The driver grinned goodbye and the bus lurched off.
Maturity begins with the capacity to sense and, in good time and without defensiveness, admit to our own craziness. If we are not regularly deeply embarrassed by who we are, the journey to self-knowledge hasn’t begun.
Said by the author Alain de Botton, and shared on Facebook today by BrainPickings. I saw it as I scrolled on my lunch break, in the comfortable cool of Pateo’s coffee bar (a Portuguese supermarket I frequent often for $1 espressos that can be summoned by throwing the easy “espresso ida!” to the counter girl).
What a reminder.

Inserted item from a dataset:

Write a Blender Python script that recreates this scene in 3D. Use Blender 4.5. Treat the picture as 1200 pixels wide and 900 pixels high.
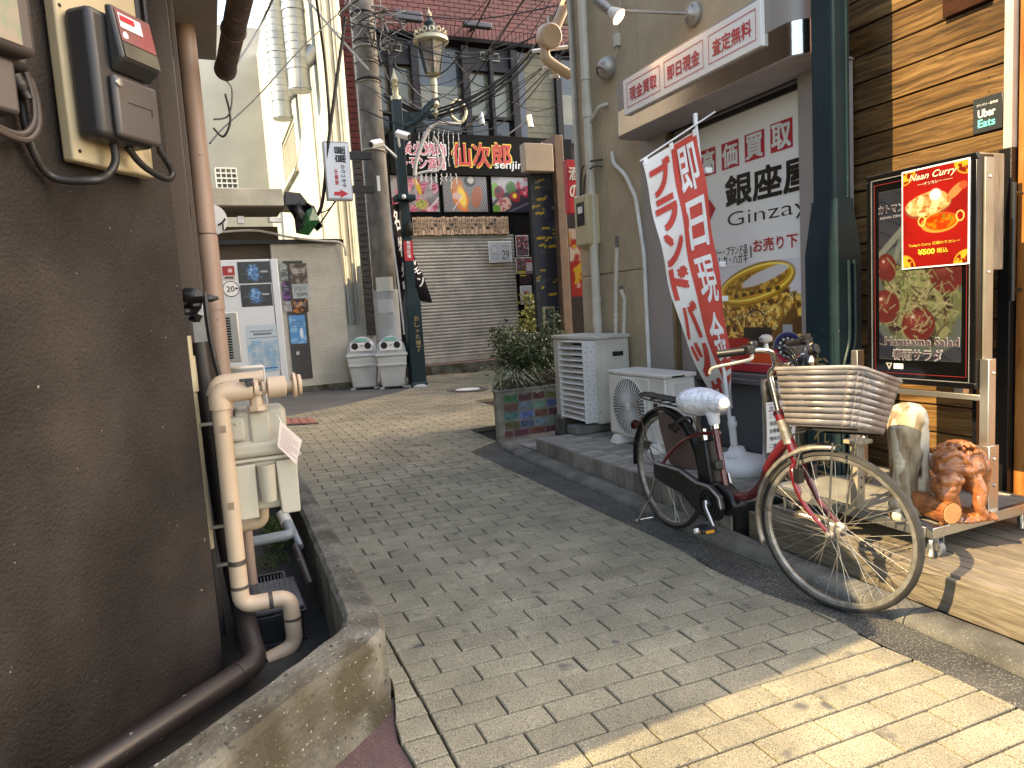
import bpy, bmesh, math, random
import numpy as np
from mathutils import Vector as V, Matrix, noise as mnoise

random.seed(7)
rng = np.random.default_rng(7)
S = bpy.context.scene
for o in list(bpy.data.objects): bpy.data.objects.remove(o)
COL = S.collection

# ------------------------------------------------------------------ camera
F_PX = 810.0
CAM = V((0, 0, 1.3))
R = Matrix(((0.9142841321603871, -0.09845945717694671, 0.3929252613056949),
            (-0.40035989590149584, -0.072097283202233, 0.9135173427519591),
            (-0.061615577847416586, -0.992525927644854, -0.10533662002955543)))
cam_d = bpy.data.cameras.new('camera'); cam = bpy.data.objects.new('camera', cam_d); COL.objects.link(cam)
cam_d.sensor_width = 36; cam_d.lens = F_PX / 1200 * 36; cam_d.clip_end = 600; cam_d.clip_start = 0.05
rx_, up_, bk_ = R @ V((1, 0, 0)), R @ V((0, -1, 0)), R @ V((0, 0, -1))
cam.matrix_world = Matrix(((rx_.x, up_.x, bk_.x, CAM.x), (rx_.y, up_.y, bk_.y, CAM.y), (rx_.z, up_.z, bk_.z, CAM.z), (0, 0, 0, 1)))
S.camera = cam
# ------------------------------------------------------------------ daylight
SUN_EL, SUN_AZ = math.radians(38), math.radians(85)      # azimuth the light travels towards, from +Y to +X
w = bpy.data.worlds.new('World'); S.world = w; w.use_nodes = True
nt = w.node_tree; sky = nt.nodes.new('ShaderNodeTexSky'); sky.sky_type = 'NISHITA'; sky.sun_disc = False
sky.sun_elevation = SUN_EL; sky.sun_rotation = math.radians(95); sky.dust_density = 2.0; sky.ozone_density = 0.6
bg = nt.nodes['Background']; bg.inputs[1].default_value = 0.15
nt.links.new(sky.outputs[0], bg.inputs[0])
sl = bpy.data.lights.new('sun', 'SUN'); sl.energy = 2.0; sl.angle = math.radians(0.5); sl.color = (1, 0.85, 0.58)
sun = bpy.data.objects.new('sun', sl); COL.objects.link(sun)
sd = V((math.sin(SUN_AZ) * math.cos(SUN_EL), math.cos(SUN_AZ) * math.cos(SUN_EL), -math.sin(SUN_EL)))
sun.rotation_euler = sd.to_track_quat('-Z', 'Y').to_euler(); sun.location = (-10, 0, 12)
S.view_settings.view_transform = 'Standard'; S.view_settings.look = 'None'; S.view_settings.gamma = 1
S.view_settings.exposure = 2.57
S.view_settings.use_white_balance = True; S.view_settings.white_balance_temperature = 8200; S.view_settings.white_balance_tint = 11
S.cycles.max_bounces = 8; S.cycles.diffuse_bounces = 5; S.cycles.use_denoising = True

# ------------------------------------------------------------------ measuring helpers: a sight line onto a real plane
def ray(px, py): return R @ V(((px - 600) / F_PX, (py - 450) / F_PX, 1))
def gz(x, y): return -0.022215 * x + 0.012909 * y            # the road falls slightly to the right
def hx(px, py, X): r = ray(px, py); return CAM + r * (X / r.x)
def hy(px, py, Y): r = ray(px, py); return CAM + r * (Y / r.y)
def hz(px, py, Z): r = ray(px, py); return CAM + r * ((Z - 1.3) / r.z)
def hp(px, py, p0, n): r = ray(px, py); return CAM + r * ((V(p0) - CAM).dot(V(n)) / r.dot(V(n)))
def hg(px, py):
    n = V((0.022215, -0.012909, 1)); return hp(px, py, V((0, 0, 0)), n)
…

I was utterly humiliated by myself this morning – by my lack of knowledge, by how uncoolly I dealt with not knowing – and it’s actually an awesome thing to be able to experience. Learning Tetun is teaching me more about myself.
So, how can Tetun learners proceed past this plateau to a higher level of proficiency? First of all, they need to resist the temptation to simply give up, keeping in mind that a temporary halt in progress is a normal phase of language learning. It will only become a permanent state if the learner allows it to become one.
…
With intelligent perseverance and adequate help, it is indeed possible for the vast majority of learners to reach higher levels of language proficiency, which not only aids their work, but also enriches their lives and relationships in East Timor.
From Catherina’s paper.
This afternoon, I have my third private Tetun class with DIT’s mestre Alex. And now, I’m looking forward to my hour of regular embarrassment.